Natural pozzolans, mined in bulk, also show the potential to create widespread environmental improvements, he said. Northcott is less bullish on ingredients like biochar, which require extra production steps, and may be limited to niche uses.

“If the right technologies are deployed and scaled, concrete emissions could fall by a factor of 10,” he said. New inventions do create a risk of “greenwashing,” where advocates push wasteful projects or ineffective materials, he said. “There are many ways to hose ourselves.”

UW’s Palmeri emphasized: “If we didn’t have as much demand for concrete, we would also be solving the problem, more effectively.”

Counting carbon

Even though Sound Transit has advertised clean, electrically powered light rail since 1995, experts there have only recently turned attention to the carbon emissions to build its own projects.

Builders at the Puyallup Station Park-and-Ride garage reduced CO2 nearly one-fourth at no extra expense, using Type 1L, as in the aquarium and other local projects. Sound Transit will require garage builders at Auburn and Sumner to reduce carbon 35%, and is looking for incentives to perform even better, sustainability director Amy Shatzkin said.

Denis Martynowych, senior sustainability planner and designer, said parking structures were a prudent place to start. “A parking garage has about eight different mixes, while a Link [light rail] extension has 20-plus different mixes,” he said.

Sound Transit isn’t using new-generation concretes for critical light rail guideways. Inventors haven’t proven they can avoid “creep,” a slow-motion shrinkage over decades, Martynowych said. Creep was one reason the 1984 West Seattle Bridge cracked, forcing emergency repairs in 2020-22.

Political leaders generally don’t predict how many years Sound Transit projects need to “break even,” when travelers who avoid driving will offset the carbon used in construction. These measurements are a fairly new science. The environmental impact statement for the $15 billion West Seattle-Ballard light rail corridor, based on federal models, says tunnel construction would generate far more CO2 per mile than elevated or surface guideways.

Shatzkin, who has led the American Public Transportation Association’s sustainability committee, said peers are focused on cutting direct fossil-fuel use in their trains and maintenance vehicles. Sound Transit forbids contractors from operating the dirtiest diesel machines.
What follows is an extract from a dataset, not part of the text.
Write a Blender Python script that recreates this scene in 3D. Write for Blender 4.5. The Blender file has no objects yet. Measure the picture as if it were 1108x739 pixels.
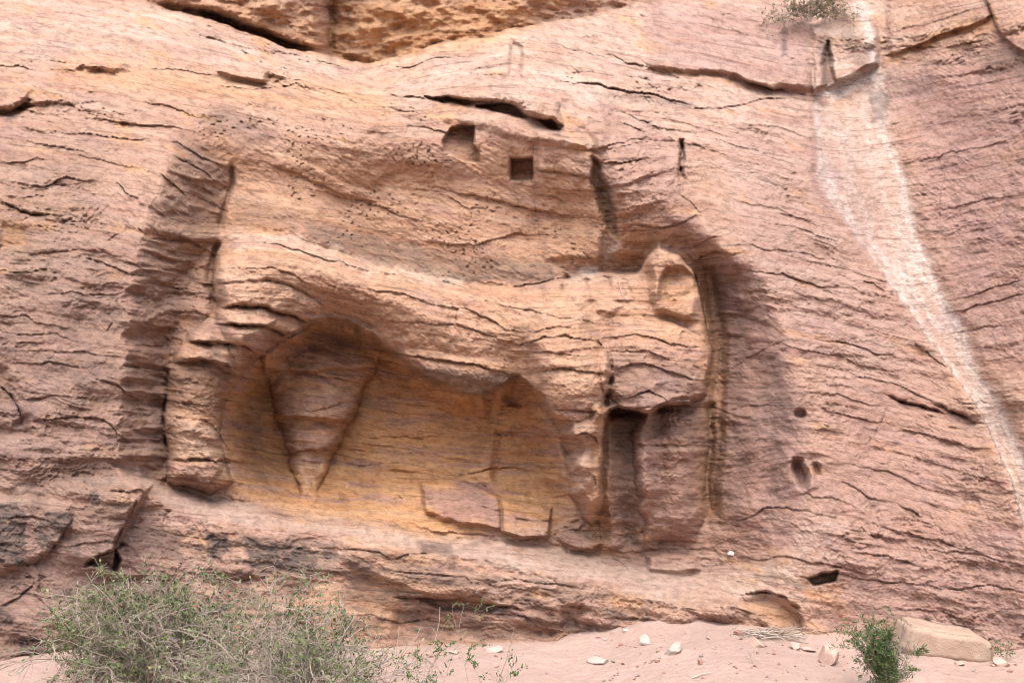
import bpy, math, random
import numpy as np
from mathutils import Vector, Matrix

R = math.radians
scene = bpy.context.scene
COL = scene.collection

# ------------------------------------------------------------------ camera model
# The survey of the cliff is written in degrees of view (picture units 1108 x 739) plus a distance in metres.
CAMZ, PITCH, F = 1.65, R(7.5), 1077.0
CT, ST = math.cos(PITCH), math.sin(PITCH)

def world(px, py, Y):
    cx = (px - 554.0) / F
    cy = (369.5 - py) / F
    den = CT - cy * ST
    return Y * cx / den, Y, CAMZ + Y * (ST + cy * CT) / den

# ------------------------------------------------------------------ numpy noise
from concurrent.futures import ThreadPoolExecutor
POOL = ThreadPoolExecutor(4)
def perlin(x, y, seed=0):
    x = np.asarray(x, np.float32); y = np.asarray(y, np.float32)
    if x.ndim == 2 and x.size > 60000:
        y = np.broadcast_to(y, x.shape); n = x.shape[0]; st = max(1, 40000 // x.shape[1])
        return np.concatenate(list(POOL.map(lambda i: perlin_(x[i:i + st], y[i:i + st], seed), range(0, n, st))))
    return perlin_(x, y, seed)
def perlin_(x, y, seed=0):
    rng = np.random.RandomState(seed)
    perm = rng.permutation(512).astype(np.int32)
    ang = rng.rand(512).astype(np.float32) * 2 * np.pi
    gx, gy = np.cos(ang), np.sin(ang)   # float32
    x = np.asarray(x, np.float32); y = np.asarray(y, np.float32)
    xi = np.floor(x).astype(np.int32); yi = np.floor(y).astype(np.int32)
    xf = x - xi; yf = y - yi
    u = xf * xf * xf * (xf * (xf * 6 - 15) + 10)
    v = yf * yf * yf * (yf * (yf * 6 - 15) + 10)
    def g(ix, iy, dx, dy):
        h = perm[(perm[ix & 511] + iy) & 511]
        return gx[h] * dx + gy[h] * dy
    a = g(xi, yi, xf, yf); b = g(xi + 1, yi, xf - 1, yf)
    c = g(xi, yi + 1, xf, yf - 1); d = g(xi + 1, yi + 1, xf - 1, yf - 1)
    ab = a + u * (b - a); cd = c + u * (d - c)
    return (ab + v * (cd - ab)) * 1.5

def fbm(x, y, oct=4, seed=0, gain=0.5, lac=2.03):
    s = 0; a = 1.0; t = 0
    for k in range(oct):
        s = s + a * perlin(x * lac ** k + 7.3 * k, y * lac ** k + 3.1 * k, seed + 13 * k)
        t += a; a *= gain
    return s / t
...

WSDOT said it didn’t have advance estimates of embodied carbon for its triple-decked, $300 million Kirkland I-405 interchange (funded by Sound Transit) combining toll-lane ramps with a bus station, in response to a Seattle Times public records request. Nearby, WSDOT contractor Skanska USA says it will recycle concrete to save energy this year, while expanding I-405 in Bothell.

Davies said he will advise six to 10 demonstration projects with the ClimateWorks Foundation. He recommends every road department in the U.S. include at least one experimental slab per project, as Minnesota does on I-94. Doing so would generate massive performance data within a year.
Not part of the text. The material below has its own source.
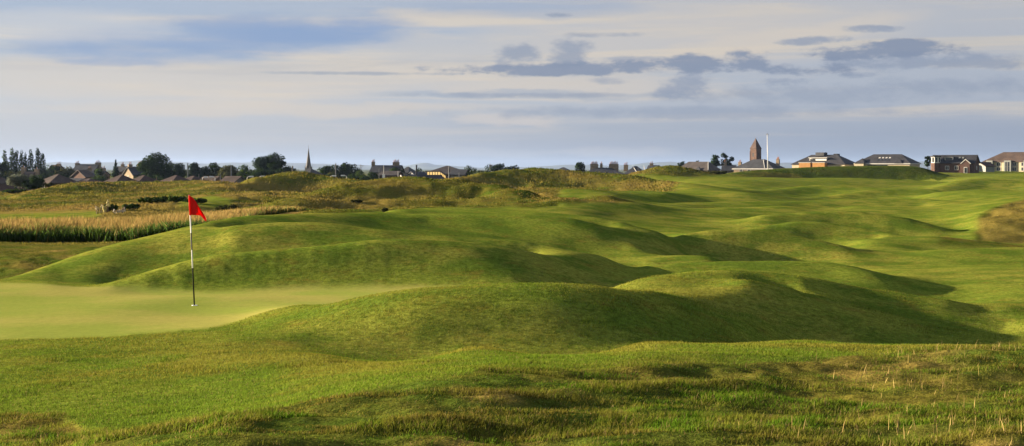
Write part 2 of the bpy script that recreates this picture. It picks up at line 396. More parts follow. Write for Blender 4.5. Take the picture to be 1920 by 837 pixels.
# anchors of the general lie of the land where nothing was measured
lx, ly = np.meshgrid(np.arange(-600, 2600, 130.0), np.exp(np.arange(math.log(3), math.log(1500), 0.14)))
lx = lx.ravel(); ly = ly.ravel(); ql = sc_(lx, ly)
dmin = np.sqrt(((ql[:, None, :] - q[None]) ** 2).sum(2)).min(1)
keep = dmin > 1.15
lx, ly, ql = lx[keep], ly[keep], ql[keep]
allp = np.concatenate([q, ql])
val = np.concatenate([(pZ - base_z(ppx, pY)) / np.sqrt(pY), np.zeros(len(lx))])
def tps(d2): return 0.5 * d2 * np.log(d2 + 1e-12)
N = len(allp)
d2 = ((allp[:, None, :] - allp[None]) ** 2).sum(2)
A = np.zeros((N + 3, N + 3)); A[:N, :N] = tps(d2)
lam = np.concatenate([np.full(len(CP), 0.002), np.full(len(CZ), 0.03), np.full(len(lx), 0.2)])
A[np.arange(N), np.arange(N)] += lam
Pm = np.concatenate([np.ones((N, 1)), allp], 1)
A[:N, N:] = Pm; A[N:, :N] = Pm.T
wts = np.linalg.solve(A, np.concatenate([val, np.zeros(3)]))
def rbf(px, Y):
    out = np.zeros(len(px)); Y = np.clip(Y, 3.2, 1400)
    pc = np.clip(px, -560, 2480)
    for s in range(0, len(px), 6000):
        p = sc_(pc[s:s + 6000], Y[s:s + 6000])
        dd = ((p ** 2).sum(1)[:, None] + (allp ** 2).sum(1)[None] - 2 * p @ allp.T)
        out[s:s + 6000] = tps(np.maximum(dd, 0)) @ wts[:N] + wts[N] + p @ wts[N + 1:]
    return out
# the surface is solved once on a regular lattice and read back with cubic interpolation
_gx = np.arange(-600, 2530, 12.0); _gb = np.arange(math.log(3.0), math.log(1500), 0.013)
_mx, _mb = np.meshgrid(_gx, _gb)
_lat = rbf(_mx.ravel(), np.exp(_mb.ravel())).reshape(_mx.shape)
def rbf(px, Y):
    fx = np.clip((px - _gx[0]) / 12.0, 1, len(_gx) - 3.001); fb = np.clip((np.log(np.clip(Y, 3.2, 1400)) - _gb[0]) / 0.013, 1, len(_gb) - 3.001)
    ix = fx.astype(int); ib = fb.astype(int); tx = fx - ix; tb = fb - ib
    def cw(t): return (-.5 * t + t * t - .5 * t ** 3, 1 - 2.5 * t * t + 1.5 * t ** 3, .5 * t + 2 * t * t - 1.5 * t ** 3, -.5 * t * t + .5 * t ** 3)
    wx, wb = cw(tx), cw(tb); out = 0
    for j in range(4):
        for i in range(4): out = out + wb[j] * wx[i] * _lat[ib + j - 1, ix + i - 1]
    return out
def sstep(a, b, x):
    t = np.clip((x - a) / (b - a), 0, 1); return t * t * (3 - 2 * t)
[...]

The problem remains mostly in driving itself. Motor vehicle and boat exhaust already produces 39% of Washington state greenhouse gas emissions, and WSDOT is now building a half-dozen major freeway extensions or expansions. Some factors, such as housing patterns or availability of electric cars, are beyond WSDOT’s control.

At best, cleaner concretes offer a slight remedy for one cause of climate disaster.

“Every little bit helps,” said Washington state climatologist Nick Bond. “But that’s not going to solve our problems.”